Not Public Relations
By understanding civil affairs this way, it becomes clear what civil affairs is not, despite long-running misconceptions. For one, civil affairs is not public relations or community relations. Nor is it intelligence collection—although main activities like civil reconnaissance, civil engagement and civil information management significantly contribute to a commander gaining a comprehensive understanding of the operational environment.
Because it is integral to war-fighting and conflict management, civil affairs is not merely a force multiplier or enabler. Civil affairs is a maneuver force in the human geography that is the key center of gravity in contemporary conflict—much as infantry and armor maneuver on the physical battlefield. It also provides staff expertise on civil-military operations, much like intelligence, engineers and others do for their battle operating systems.

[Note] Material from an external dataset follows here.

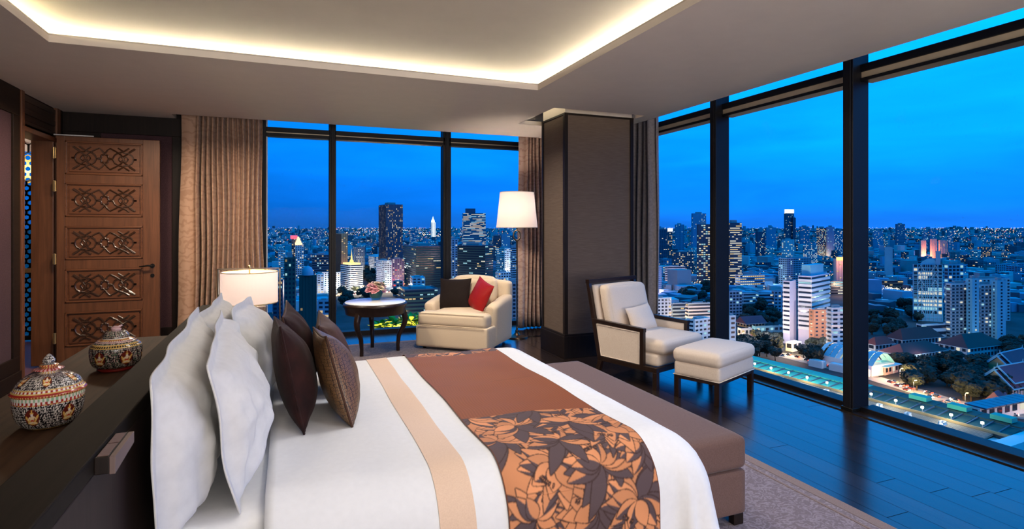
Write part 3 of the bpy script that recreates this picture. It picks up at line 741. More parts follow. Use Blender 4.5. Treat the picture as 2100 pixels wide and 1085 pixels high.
# ------------------------------------------------------------------ bench at the foot of the bed
bn = empty('bench', (0, 0, 0)); tag(bn, 'long brown upholstered bench at the foot of the bed', 'bench')
MB().softbox((1.9375, 3.06, .375), (.405, 1.76, .165), .035, (.006, 0), 16).build('seat', taupe, bn, 180)
MB().softbox((1.9375, 3.06, .180), (.397, 1.75, .225), .02, (0, 0), 10).build('body', taupe, bn, 180)
for (x, y) in ((1.775, 2.215), (2.095, 2.215), (1.775, 3.905), (2.095, 3.905)): MB().box(x-.03, x+.03, y-.02, y+.02, .0145, .07).build('leg', dark_wood, bn, bevel=.003)

# ------------------------------------------------------------------ jars painted with gold figures
def jar_paint(prof, seg, kind, seed):
    rs_ = np.random.RandomState(seed); n = len(prof)
    R = np.array([p[0] for p in prof]); Z = np.array([p[1] for p in prof]); Sarc = np.concatenate([[0], np.cumsum(np.hypot(np.diff(R), np.diff(Z)))])
    TH, SS = np.meshgrid(np.arange(seg)/seg*2*PI, Sarc); U = TH*R.max(); ZZ = np.repeat(Z[:, None], seg, 1)
    c_ = np.zeros((n, seg, 3)); c_[:] = (.012, .010, .012)
    # scale-like white and pink curls on black
    WX = SS+.0016*np.sin(TH*37+SS*900)+.0014*np.sin(TH*23-SS*700); row = np.floor(WX/.0085); ux = U/.0105+.5*(row % 2)+.25*np.sin(row*2.3+TH*9); fx_ = ux-np.floor(ux)-.5; fy_ = WX/.0085-row-.5
    rr = np.hypot(fx_, fy_+.15); curl = (np.abs(rr-.32) < .10) & (fy_ > -.38)
    cols = np.array([(.72, .66, .60), (.75, .45, .38), (.30, .42, .25)]); pick = rs_.randint(0, 3, c_.shape[:2]) if kind else np.zeros(c_.shape[:2], int)
    c_[curl] = cols[pick][curl]
    def band(z0, z1, a, b_, freq=60):
        k = (SS >= z0) & (SS < z1); d = np.sin(TH*freq) > .1
        c_[k & d] = a; c_[k & ~d] = b_
    def fig(t0, s0, sz):
        dt = (TH-t0+PI) % (2*PI)-PI; X_ = dt*R.max()/sz; Y_ = (SS-s0)/sz
        c_[(np.abs(X_)/.85)**1.6+(np.abs(Y_)/1.12)**2.2 < 1] = (.13, .016, .010)
        def ell(x, y, a, b_, rot=0.0):
            cx_, sx_ = math.cos(rot), math.sin(rot); P = (X_-x)*cx_+(Y_-y)*sx_; Q = -(X_-x)*sx_+(Y_-y)*cx_
            return (P/a)**2+(Q/b_)**2 < 1
        g1 = (.74, .43, .10); g2 = (.82, .64, .40); g3 = (.84, .72, .66)
        c_[ell(-.42, -.25, .16, .62, .5) | ell(.50, -.05, .12, .58, -.5)] = g1          # sash and wing
        c_[ell(0, -.62, .60, .26)] = g1; c_[ell(-.22, -.60, .34, .13, .25) | ell(.25, -.62, .3, .12, -.25)] = g2   # folded legs
        c_[ell(.02, -.12, .24, .36)] = g2; c_[ell(.02, -.30, .26, .12)] = (.55, .06, .03)                             # torso, belt
        c_[ell(-.30, .0, .09, .30, -.7) | ell(.33, .10, .08, .32, .8)] = g2                                            # arms
        c_[ell(.03, .40, .17, .19)] = g3; c_[ell(.03, .62, .20, .10)] = g1; c_[ell(.03, .82, .07, .26)] = g1            # head, crown
    return TH, SS, Sarc, c_, band, fig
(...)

Given the nature of conflict and competition the Army must contend with, civil affairs’ part of the Army’s strategic roles is only coming of age. There is still much unfinished business in maturing it into a full-fledged member of the Army family. Civil affairs is still not an accession branch, lacks unity of command for force management, and—a century after Hunt’s report—there is still no standing civil-military operations or civil affairs staff section at the Joint Staff or Army Headquarters, nor is there organic civil affairs/civil-military operations staff or plans capability at major geographic, service, operational or tactical commands, which still try to access Reserve civil affairs with outdated Title 10 budget authorities for contingency vice continuous operations.
A Shrinking Force
Once again, the future of civil affairs is in some doubt, given renewed pressures to reduce its ranks despite defense budget increases. Service cuts in civil affairs forces are well on their way to pre-9/11 levels and impending reductions may go beyond that. The Navy eliminated its civil affairs capability; two-thirds of active Army general-purpose civil affairs is gone; and reduction of Marine civil affairs Reserve Groups and capability is taking place.

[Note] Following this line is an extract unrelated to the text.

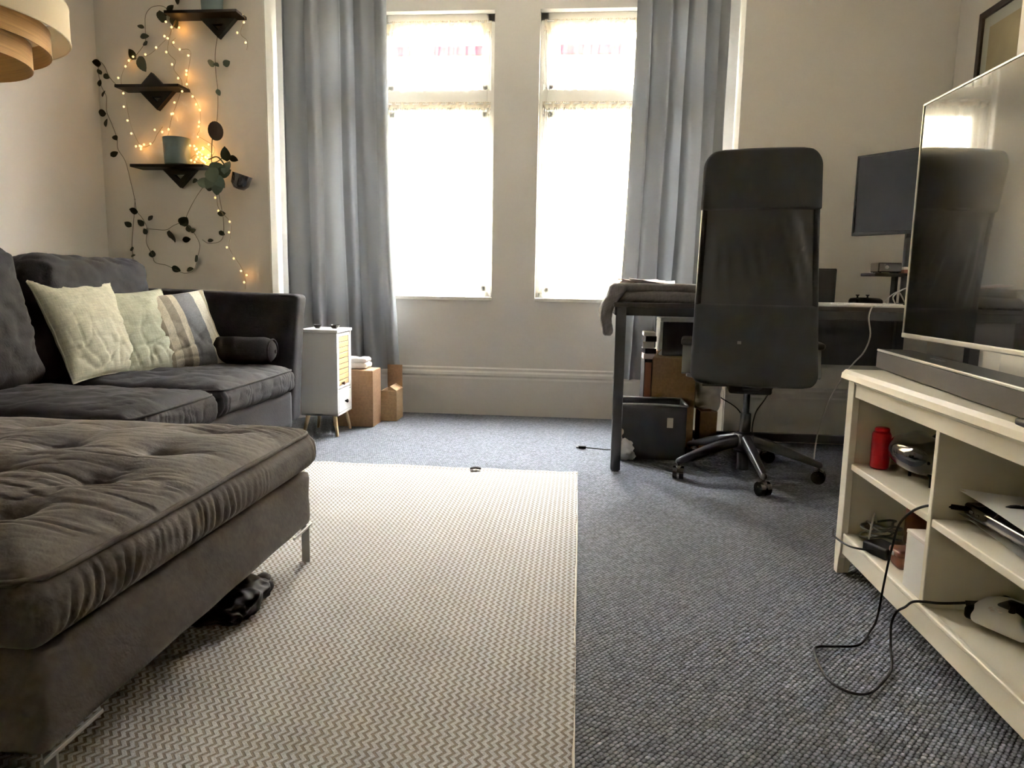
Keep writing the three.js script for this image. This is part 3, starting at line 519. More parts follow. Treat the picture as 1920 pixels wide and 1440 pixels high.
vine('short vine of dark leaves dangling from the left end of the topmost wall shelf',
  [[[-2.33, 2.33], [-2.37, 2.36], [-2.44, 2.36], [-2.475, 2.32], [-2.48, 2.26], [-2.49, 2.18], [-2.53, 2.12], [-2.58, 2.07]], [[-2.29, 2.30], [-2.31, 2.27], [-2.32, 2.24]]],
  [[-2.50, 2.25, 0.05, 2.8], [-2.49, 2.20, 0.06, 0.2], [-2.485, 2.165, 0.055, 2.4], [-2.555, 2.10, 0.08, 2.2], [-2.505, 2.06, 0.11, -1.2], [-2.385, 2.31, 0.085, -1.55], [-2.31, 2.285, 0.085, -1.4], [-2.325, 2.34, 0.065, 0.8], [-2.27, 2.385, 0.07, 0.9], [-2.35, 2.32, 0.045, 2.6]], M.leafDark);
vine('thin vine with small dark leaves looping on the wall below the lowest shelf',
  [[[-2.6, 1.31], [-2.605, 1.24], [-2.625, 1.15], [-2.635, 1.05], [-2.63, 0.96]],
    [[-2.60, 1.24], [-2.56, 1.20], [-2.54, 1.14], [-2.545, 1.06], [-2.51, 0.99], [-2.50, 0.945], [-2.43, 0.93], [-2.37, 0.905], [-2.32, 0.885], [-2.26, 0.905], [-2.235, 0.97], [-2.22, 1.05], [-2.25, 1.12], [-2.29, 1.18], [-2.285, 1.23], [-2.22, 1.33], [-2.14, 1.42]],
    [[-2.54, 1.14], [-2.48, 1.135], [-2.42, 1.135], [-2.37, 1.16], [-2.30, 1.185]],
    [[-2.20, 1.08], [-2.16, 1.06], [-2.10, 1.07], [-2.07, 1.11], [-2.065, 1.2], [-2.085, 1.3], [-2.1, 1.4]]],
  [[-2.60, 1.24, 0.065, 2.9], [-2.64, 1.16, 0.055, 2.5], [-2.56, 1.17, 0.055, 2.3], [-2.51, 1.20, 0.055, 2.6], [-2.54, 1.12, 0.045, 2.0], [-2.635, 1.02, 0.04, 2.0], [-2.63, 0.98, 0.035, 0.4], [-2.51, 0.99, 0.055, 1.6], [-2.39, 1.10, 0.10, -1.57], [-2.30, 1.18, 0.085, 0.6], [-2.28, 1.14, 0.06, 1.9], [-2.30, 1.08, 0.055, 0.1], [-2.25, 1.13, 0.045, 0.3], [-2.24, 0.97, 0.06, 2.2], [-2.37, 0.91, 0.065, -0.4], [-2.28, 0.905, 0.055, 0.3], [-2.15, 1.075, 0.04, 0.2], [-2.08, 1.12, 0.045, -0.6], [-2.08, 1.23, 0.055, 0.2], [-2.22, 1.41, 0.05, 0.1]], M.leafDark);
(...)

“We are currently not meeting our production numbers,” Maj. Gen. Kurt Sonntag, commander of the U.S. Army John F. Kennedy Special Warfare Center and School/Special Operations Center of Excellence, the schoolhouse for Army special operations, announced at the 2017 Civil Affairs Symposium. “The restructuring of the 85th [Civil Affairs] Brigade created an imbalanced [civil affairs] force structure, and our recruitment is down. If something doesn’t change soon, we will short the operational force drastically over the next five years.”
Time to Rebalance
A rebalancing and overhaul of civil affairs along doctrine, organization, training, material, leadership, education and policy lines is overdue, with a schoolhouse-led civil affairs capabilities-based assessment taking place right after this fall’s centennial and symposium. Maj. Gen. Darrell J. Guthrie, the new commander of the U.S. Army Civil Affairs and Psychological Operations Command (Airborne), has recognized the need to turn his globally engaged force into “more of a learning organization.”

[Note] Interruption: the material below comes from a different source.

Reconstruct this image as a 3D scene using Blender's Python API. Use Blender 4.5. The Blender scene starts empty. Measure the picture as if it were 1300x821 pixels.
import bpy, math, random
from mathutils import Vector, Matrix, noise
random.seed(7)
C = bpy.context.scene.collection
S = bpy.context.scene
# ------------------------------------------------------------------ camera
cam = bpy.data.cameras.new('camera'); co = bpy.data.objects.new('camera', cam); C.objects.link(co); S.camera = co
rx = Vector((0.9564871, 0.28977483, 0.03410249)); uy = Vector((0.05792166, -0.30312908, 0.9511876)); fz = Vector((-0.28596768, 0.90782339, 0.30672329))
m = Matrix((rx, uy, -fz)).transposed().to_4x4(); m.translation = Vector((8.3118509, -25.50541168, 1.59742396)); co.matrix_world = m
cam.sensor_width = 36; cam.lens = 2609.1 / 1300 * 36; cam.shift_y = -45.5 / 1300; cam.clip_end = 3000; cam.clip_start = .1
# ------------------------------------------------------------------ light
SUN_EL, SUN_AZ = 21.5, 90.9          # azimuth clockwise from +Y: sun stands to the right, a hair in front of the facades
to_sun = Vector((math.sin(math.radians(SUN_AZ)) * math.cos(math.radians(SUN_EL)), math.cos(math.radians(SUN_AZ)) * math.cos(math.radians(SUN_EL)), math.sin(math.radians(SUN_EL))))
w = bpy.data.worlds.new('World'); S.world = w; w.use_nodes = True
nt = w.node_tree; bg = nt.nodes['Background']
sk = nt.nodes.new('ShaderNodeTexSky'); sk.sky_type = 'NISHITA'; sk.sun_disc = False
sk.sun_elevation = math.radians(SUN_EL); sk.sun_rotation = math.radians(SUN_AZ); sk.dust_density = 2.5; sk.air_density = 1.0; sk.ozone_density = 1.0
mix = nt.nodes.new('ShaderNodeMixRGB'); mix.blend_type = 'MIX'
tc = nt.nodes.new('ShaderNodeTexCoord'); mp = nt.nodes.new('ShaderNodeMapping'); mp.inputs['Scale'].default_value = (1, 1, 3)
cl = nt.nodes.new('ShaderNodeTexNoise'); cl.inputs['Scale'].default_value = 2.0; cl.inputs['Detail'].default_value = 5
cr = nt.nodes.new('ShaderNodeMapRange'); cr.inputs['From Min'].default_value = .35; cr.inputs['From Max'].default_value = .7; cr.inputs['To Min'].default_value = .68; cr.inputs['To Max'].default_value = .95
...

Civil affairs must continue to evolve and adapt to changing national and Army imperatives. Any reconfiguration of civil affairs forces, however, must consider its strategic as well as operational and tactical roles and its cross-continuum contributions and capabilities. It also must exploit the civil affairs regiment’s human capital as the most operationally experienced civil affairs force in its first 100 years.
Moreover, as Sonntag urged, the civil affairs regiment itself must break its paradigm as “silent professionals” and do a better job of telling its story, beyond Army and joint commands to civilian leadership and the public at large, on how it helps secure the victory.